* begin MATERIAL *
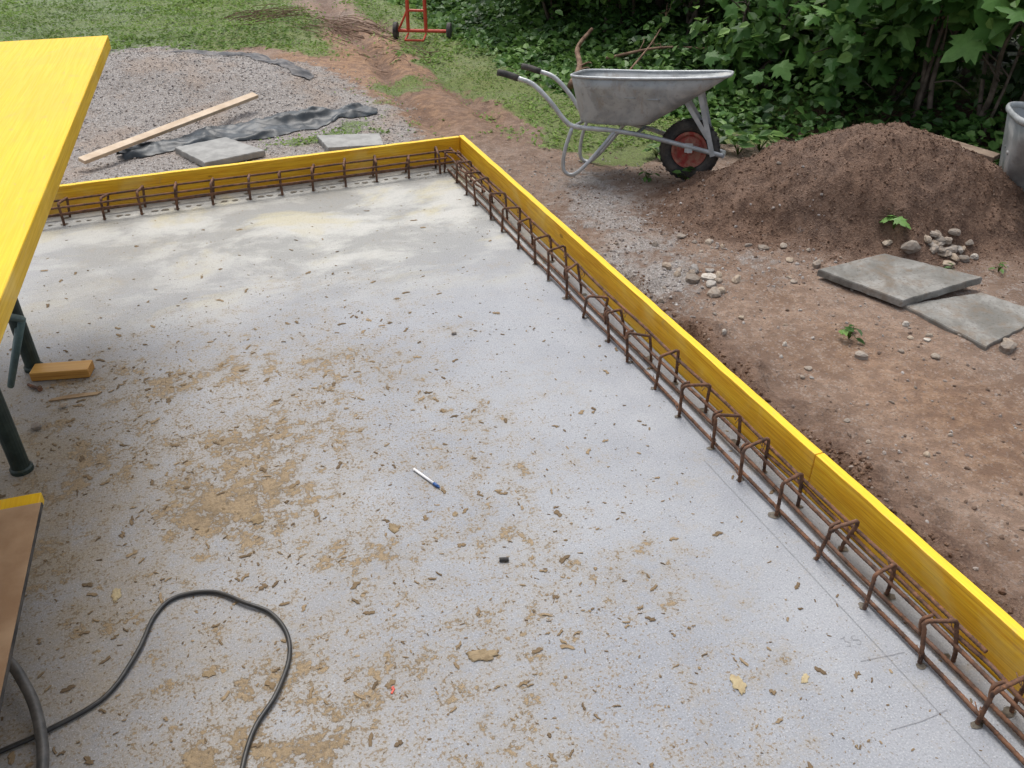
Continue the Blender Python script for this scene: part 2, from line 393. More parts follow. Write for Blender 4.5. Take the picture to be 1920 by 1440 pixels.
M['paver2']=simple('pale_paver',(.23,.23,.22),(.33,.33,.315),9,.85,bump=.4)
def tarp():
    n=N('black_tarp');a=n.noise(9,6,.6)
    c=n.mix(n.mr(a,.4,.68),(.012,.019,.025),(.034,.048,.060));c=n.mix(n.mr(n.noise(14,8,.72),.62,.74,0,.5),c,(.15,.13,.11));return n.done(c,.45,0,n.bump(a,.3,.01))
M['tarp']=tarp()
M['tarp2']=simple('dusty_tarp',(.045,.05,.058),(.16,.15,.145),9,.75,obj=False)
M['bark']=simple('bark',(.065,.05,.036),(.14,.11,.085),14,.9,bump=.7,bd=.01,bscale=25,obj=False)
M['deadwood']=simple('dead_wood',(.12,.065,.04),(.24,.155,.10),14,.85,bump=.6,obj=False)
M['gstone']=stonemat('gravel_stone',[(0,(.23,.205,.19)),(.35,(.31,.285,.27)),(.7,(.38,.36,.345)),(1,(.50,.485,.47))])
M['dstone']=stonemat('path_grit',[(0,(.14,.095,.07)),(.5,(.25,.195,.16)),(.85,(.32,.285,.26)),(1,(.41,.385,.365))])
M['soilc']=stonemat('soil_crumb',[(0,(.085,.047,.031)),(.6,(.145,.088,.060)),(.95,(.205,.135,.095)),(1,(.28,.22,.18))],.97)
M['clayc']=stonemat('clay_crumb',[(0,(.12,.085,.05)),(.5,(.20,.145,.085)),(1,(.31,.235,.145))],.9)
def rock():
    n=N('rock');oi=n.nt.nodes.new('ShaderNodeObjectInfo').outputs['Random']
    c=n.ramp(oi,[(0,(.20,.175,.15)),(.35,(.30,.26,.22)),(.6,(.38,.31,.235)),(.8,(.26,.25,.24)),(1,(.52,.48,.42))]);f=n.noise(50,6,.65)
    c=n.mix(n.mr(f,.44,.64,0,.55),c,(.19,.14,.10));return n.done(c,.88,0,n.bump(f,.5,.005),.2)
M['rock']=rock()
M['grass']=leafmat('grass_blade',(.07,.125,.02),(.15,.26,.045),(.27,.38,.09),.3,.55)
M['ivy']=leafmat('ground_ivy',(.020,.056,.014),(.080,.18,.038),(.20,.34,.09),.25)
M['leafa']=leafmat('shrub_leaf',(.018,.048,.011),(.065,.15,.030),(.18,.31,.075))
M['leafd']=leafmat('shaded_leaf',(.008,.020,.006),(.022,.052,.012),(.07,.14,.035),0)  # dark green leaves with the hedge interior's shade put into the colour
M['mleaf']=leafmat('maple_leaf',(.04,.11,.024),(.105,.24,.055),(.20,.37,.10),.35,.5)

# ---------------------------------------------------------------- camera, light
cam=bpy.data.cameras.new('camera');co=bpy.data.objects.new('camera',cam);COL.objects.link(co)
co.location=(0,0,1.86);co.rotation_euler=(R(90-33.7),0,R(-21.85));cam.sensor_width=36;cam.lens=30;cam.clip_end=400;cam.clip_start=.02
scene.camera=co
w=bpy.data.worlds.new('World');scene.world=w;w.use_nodes=True
nt=w.node_tree;bg=nt.nodes['Background'];sk=nt.nodes.new('ShaderNodeTexSky');sk.sky_type='NISHITA';sk.sun_disc=False
EL,AZ=66,8
sk.sun_elevation=R(EL);sk.sun_rotation=R(AZ);sk.air_density=1.0;sk.dust_density=5.0;sk.ozone_density=1.0
hs=nt.nodes.new('ShaderNodeHueSaturation');hs.inputs['Saturation'].default_value=.45;hs.inputs['Value'].default_value=1.4
nt.links.new(sk.outputs[0],hs.inputs['Color']);nt.links.new(hs.outputs[0],bg.inputs[0]);bg.inputs[1].default_value=.15
sd=bpy.data.lights.new('sun','SUN');sd.energy=1.45;sd.angle=R(28);sd.color=(1,.97,.92);so=bpy.data.objects.new('sun',sd);COL.objects.link(so)
d=Vector((math.sin(R(AZ))*math.cos(R(EL)),math.cos(R(AZ))*math.cos(R(EL)),math.sin(R(EL))))
so.rotation_euler=d.to_track_quat('Z','Y').to_euler()
scene.view_settings.view_transform='Standard'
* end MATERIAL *
■ **AIM**
Reproduce the listing above exactly, excluding all pictures.

■ **SOLUTION FOR THIS PROBLEM**
Continue the Blender Python script for this scene: part 2, from line 393. More parts follow. Write for Blender 4.5. Take the picture to be 1920 by 1440 pixels.
M['paver2']=simple('pale_paver',(.23,.23,.22),(.33,.33,.315),9,.85,bump=.4)
def tarp():
    n=N('black_tarp');a=n.noise(9,6,.6)
    c=n.mix(n.mr(a,.4,.68),(.012,.019,.025),(.034,.048,.060));c=n.mix(n.mr(n.noise(14,8,.72),.62,.74,0,.5),c,(.15,.13,.11));return n.done(c,.45,0,n.bump(a,.3,.01))
M['tarp']=tarp()
M['tarp2']=simple('dusty_tarp',(.045,.05,.058),(.16,.15,.145),9,.75,obj=False)
M['bark']=simple('bark',(.065,.05,.036),(.14,.11,.085),14,.9,bump=.7,bd=.01,bscale=25,obj=False)
M['deadwood']=simple('dead_wood',(.12,.065,.04),(.24,.155,.10),14,.85,bump=.6,obj=False)
M['gstone']=stonemat('gravel_stone',[(0,(.23,.205,.19)),(.35,(.31,.285,.27)),(.7,(.38,.36,.345)),(1,(.50,.485,.47))])
M['dstone']=stonemat('path_grit',[(0,(.14,.095,.07)),(.5,(.25,.195,.16)),(.85,(.32,.285,.26)),(1,(.41,.385,.365))])
M['soilc']=stonemat('soil_crumb',[(0,(.085,.047,.031)),(.6,(.145,.088,.060)),(.95,(.205,.135,.095)),(1,(.28,.22,.18))],.97)
M['clayc']=stonemat('clay_crumb',[(0,(.12,.085,.05)),(.5,(.20,.145,.085)),(1,(.31,.235,.145))],.9)
def rock():
    n=N('rock');oi=n.nt.nodes.new('ShaderNodeObjectInfo').outputs['Random']
    c=n.ramp(oi,[(0,(.20,.175,.15)),(.35,(.30,.26,.22)),(.6,(.38,.31,.235)),(.8,(.26,.25,.24)),(1,(.52,.48,.42))]);f=n.noise(50,6,.65)
    c=n.mix(n.mr(f,.44,.64,0,.55),c,(.19,.14,.10));return n.done(c,.88,0,n.bump(f,.5,.005),.2)
M['rock']=rock()
M['grass']=leafmat('grass_blade',(.07,.125,.02),(.15,.26,.045),(.27,.38,.09),.3,.55)
M['ivy']=leafmat('ground_ivy',(.020,.056,.014),(.080,.18,.038),(.20,.34,.09),.25)
M['leafa']=leafmat('shrub_leaf',(.018,.048,.011),(.065,.15,.030),(.18,.31,.075))
M['leafd']=leafmat('shaded_leaf',(.008,.020,.006),(.022,.052,.012),(.07,.14,.035),0)  # dark green leaves with the hedge interior's shade put into the colour
M['mleaf']=leafmat('maple_leaf',(.04,.11,.024),(.105,.24,.055),(.20,.37,.10),.35,.5)

# ---------------------------------------------------------------- camera, light
cam=bpy.data.cameras.new('camera');co=bpy.data.objects.new('camera',cam);COL.objects.link(co)
co.location=(0,0,1.86);co.rotation_euler=(R(90-33.7),0,R(-21.85));cam.sensor_width=36;cam.lens=30;cam.clip_end=400;cam.clip_start=.02
scene.camera=co
w=bpy.data.worlds.new('World');scene.world=w;w.use_nodes=True
nt=w.node_tree;bg=nt.nodes['Background'];sk=nt.nodes.new('ShaderNodeTexSky');sk.sky_type='NISHITA';sk.sun_disc=False
EL,AZ=66,8
sk.sun_elevation=R(EL);sk.sun_rotation=R(AZ);sk.air_density=1.0;sk.dust_density=5.0;sk.ozone_density=1.0
hs=nt.nodes.new('ShaderNodeHueSaturation');hs.inputs['Saturation'].default_value=.45;hs.inputs['Value'].default_value=1.4
nt.links.new(sk.outputs[0],hs.inputs['Color']);nt.links.new(hs.outputs[0],bg.inputs[0]);bg.inputs[1].default_value=.15
sd=bpy.data.lights.new('sun','SUN');sd.energy=1.45;sd.angle=R(28);sd.color=(1,.97,.92);so=bpy.data.objects.new('sun',sd);COL.objects.link(so)
d=Vector((math.sin(R(AZ))*math.cos(R(EL)),math.cos(R(AZ))*math.cos(R(EL)),math.sin(R(EL))))
so.rotation_euler=d.to_track_quat('Z','Y').to_euler()
scene.view_settings.view_transform='Standard'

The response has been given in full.